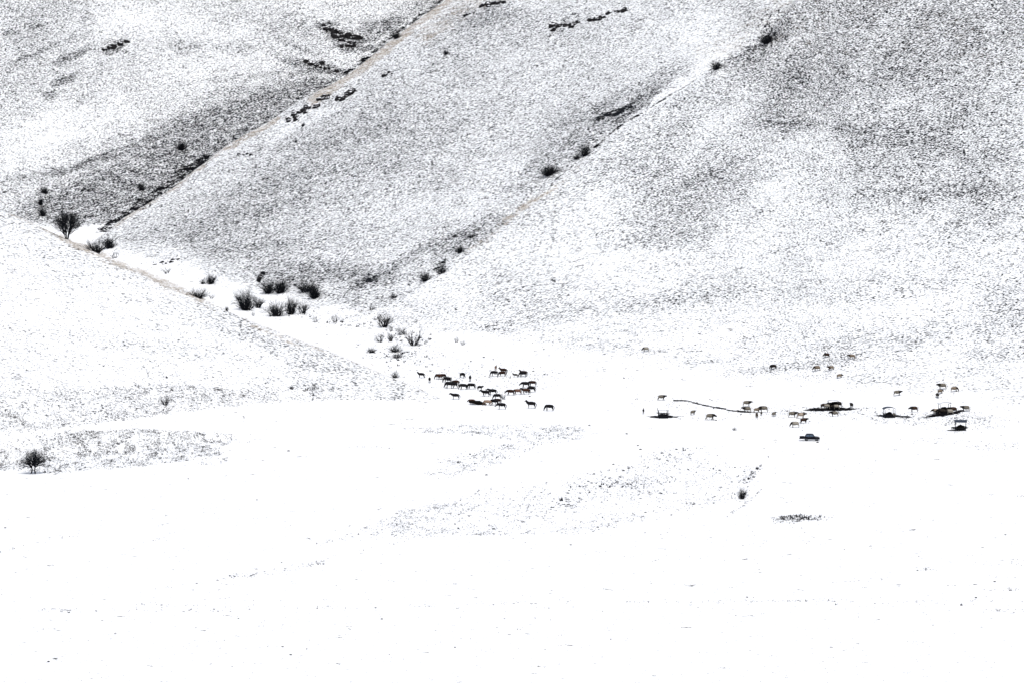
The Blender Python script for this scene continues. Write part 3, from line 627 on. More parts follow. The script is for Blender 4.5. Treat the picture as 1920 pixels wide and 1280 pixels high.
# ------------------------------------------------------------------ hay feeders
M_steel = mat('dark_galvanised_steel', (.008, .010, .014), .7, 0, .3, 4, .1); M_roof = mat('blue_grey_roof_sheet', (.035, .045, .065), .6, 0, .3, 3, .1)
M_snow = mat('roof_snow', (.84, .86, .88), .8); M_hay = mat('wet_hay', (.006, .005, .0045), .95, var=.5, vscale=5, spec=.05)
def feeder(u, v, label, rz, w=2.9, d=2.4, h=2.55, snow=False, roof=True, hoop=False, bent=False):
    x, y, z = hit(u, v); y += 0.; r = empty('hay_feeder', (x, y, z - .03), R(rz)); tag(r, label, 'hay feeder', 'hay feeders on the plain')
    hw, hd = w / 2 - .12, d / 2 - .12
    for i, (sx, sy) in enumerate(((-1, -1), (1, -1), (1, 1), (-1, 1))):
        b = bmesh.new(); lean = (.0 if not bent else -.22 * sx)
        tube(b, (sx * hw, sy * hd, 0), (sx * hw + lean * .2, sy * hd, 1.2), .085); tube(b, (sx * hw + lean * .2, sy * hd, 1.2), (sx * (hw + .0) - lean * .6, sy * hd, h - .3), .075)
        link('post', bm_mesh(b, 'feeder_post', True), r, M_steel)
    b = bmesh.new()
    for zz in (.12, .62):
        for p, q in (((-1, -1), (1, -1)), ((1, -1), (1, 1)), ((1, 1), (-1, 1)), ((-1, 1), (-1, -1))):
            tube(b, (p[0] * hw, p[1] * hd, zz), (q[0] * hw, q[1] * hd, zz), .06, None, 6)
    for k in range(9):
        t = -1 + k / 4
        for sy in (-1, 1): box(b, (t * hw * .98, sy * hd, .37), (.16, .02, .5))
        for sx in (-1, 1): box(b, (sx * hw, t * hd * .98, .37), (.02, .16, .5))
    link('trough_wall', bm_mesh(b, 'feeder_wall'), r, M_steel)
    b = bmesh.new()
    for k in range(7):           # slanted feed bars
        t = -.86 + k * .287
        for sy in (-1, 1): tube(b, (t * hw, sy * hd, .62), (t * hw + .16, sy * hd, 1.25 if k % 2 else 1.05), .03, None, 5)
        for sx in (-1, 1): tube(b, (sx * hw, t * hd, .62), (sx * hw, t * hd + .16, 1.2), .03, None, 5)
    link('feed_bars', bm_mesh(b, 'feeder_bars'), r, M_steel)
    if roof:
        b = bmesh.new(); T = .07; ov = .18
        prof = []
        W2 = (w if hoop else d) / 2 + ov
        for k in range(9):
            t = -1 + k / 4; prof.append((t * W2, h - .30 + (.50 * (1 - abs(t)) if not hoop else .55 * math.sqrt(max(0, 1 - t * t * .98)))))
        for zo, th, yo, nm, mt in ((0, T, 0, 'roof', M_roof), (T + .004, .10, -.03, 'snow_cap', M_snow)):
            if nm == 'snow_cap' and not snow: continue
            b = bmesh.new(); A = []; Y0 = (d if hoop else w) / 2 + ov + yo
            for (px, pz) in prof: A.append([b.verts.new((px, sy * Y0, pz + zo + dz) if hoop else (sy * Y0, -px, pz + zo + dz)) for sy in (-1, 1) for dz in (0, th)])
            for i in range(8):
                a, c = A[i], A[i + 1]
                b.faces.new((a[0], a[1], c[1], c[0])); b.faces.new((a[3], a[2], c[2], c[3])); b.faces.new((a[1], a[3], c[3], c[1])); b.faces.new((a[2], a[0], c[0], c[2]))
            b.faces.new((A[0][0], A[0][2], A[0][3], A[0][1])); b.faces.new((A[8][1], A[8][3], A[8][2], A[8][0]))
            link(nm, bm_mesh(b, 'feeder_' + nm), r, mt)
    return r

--

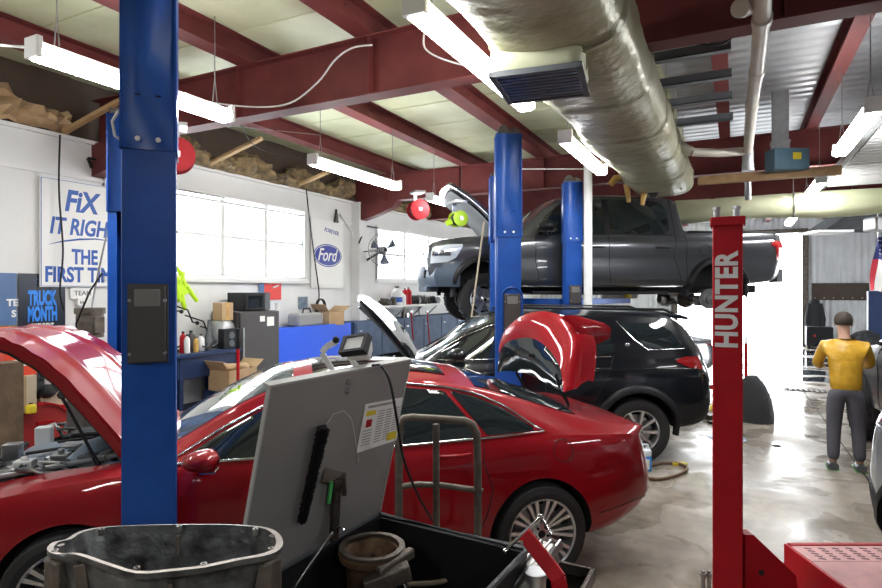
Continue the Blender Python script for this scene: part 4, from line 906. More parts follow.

### WRITTEN INSTRUCTION
Copy every line of the listing where the word "More" appears.

### FULL RESPONSE
The Blender Python script for this scene continues. Write part 3, from line 627 on. More parts follow. The script is for Blender 4.5. Treat the picture as 1920 pixels wide and 1280 pixels high.
Continue the Blender Python script for this scene: part 4, from line 906. More parts follow.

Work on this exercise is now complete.